Myanmar's announcement to take back all 700,000 Rohingya refugees from Bangladesh is nothing but eyewash to avoid further pressure from international community, say local experts and diplomats. Myanmar is yet to meet the primary condition set by the Rohingyas, the UN, UNHCR and humanitarian activists across the globe, they say. "They (Rohingyas) would need to see concrete progress in relation to their legal status, citizenship, security and basic rights at home in Rakhine state. Myanmar government is ignoring the voice of international community and Rohingyas," Former Diplomat Humayun Kabir told the Daily Observer on Sunday.
In November last, Arakan Rohingya Jatiya Sanagstha and Arakan Rohingya Union, the two Rohingya groups raising their voice at Kutupalung categorically said they (Rohingyas) would eventually leave Bangladesh in a process that guaranteed them safety, security and dignity. Rohingya leaders drew up a list during the Myanmar minister's visit to Kutupalung in November. They put forward their demands and said all these required to be met before the refugees would agree to return.
Their demands include holding the military accountable for alleged killings, looting, rape, and releasing 'innocent Rohingyas' detained in counter-insurgency operations.
Echoing the UNHCR statement in this regard, Humayun Kabir, said: "The responsibility for creating such conditions remains with the Myanmar authorities and these must go beyond the preparation of physical infrastructure to facilitate logistical arrangements." He said all these issues are being intact in the contract signed by Bangladesh and Myanmar. However, they are yet to complete the whole packages by this time.

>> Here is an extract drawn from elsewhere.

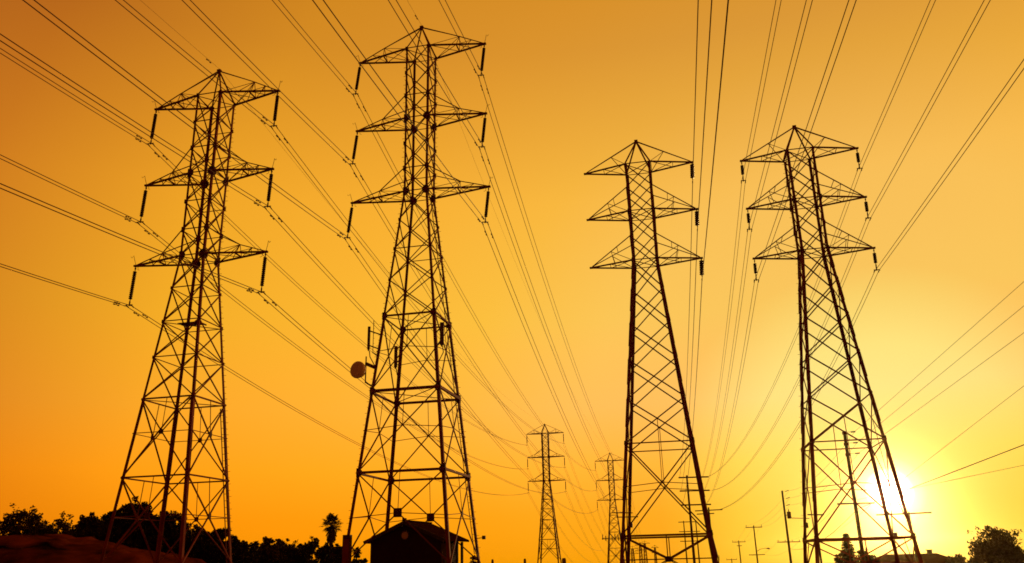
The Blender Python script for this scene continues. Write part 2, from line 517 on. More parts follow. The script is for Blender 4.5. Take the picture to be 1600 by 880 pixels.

"Repatriation is an ongoing process, but what the Myanmar official said on Saturday in Singapore was simply eyewash. It does not make any sense to any rational man," he added.
Citing the recent comment of Rakhine State Minister for Agriculture, Livestock, Forestry and Mining U Kyaw Lwin a senior official of the Foreign Ministry doubted about the truth behind such statement. He said they (Myanmar), on the one hand, were saying they will take back Rohingyas but, on the other hand, they told the media that they were going to lease the farmland of Rohingyas. According to the Irrawaddy report the Myanmar Ministry of Agriculture, Livestock and Irrigation previously planned to use some 10,000 acres of the 70,000 acres of farmland.
Minister U Kyaw Lwin denied media reports that the farmland had been leased to private companies.
However, Rakhine State lawmaker U Maung Ohn of Maungdaw, said the abandoned farmland should be leased out to local ethnic farmers and private rice-growing companies.
"We're still waiting for the policy of the Union government. We'll do as it says. We don't have enough workers for 70,000 acres of farmland," the Rakhine State Minister for Agriculture, Livestock, Forestry and Mining U Kyaw Lwin told The Irrawaddy. It is not a good idea to leave the farmland unattended. Local ethnic people and landless farmers should be allowed to farm there if they wish. It is also a good idea to lease it out to private companies that have agricultural machinery," said U Maung Ohn. The government previously harvested those 70,000 acres of paddy fields left behind by Rohingyas who fled into Bangladesh after a terror attack on police outposts in Maungdaw in August last year.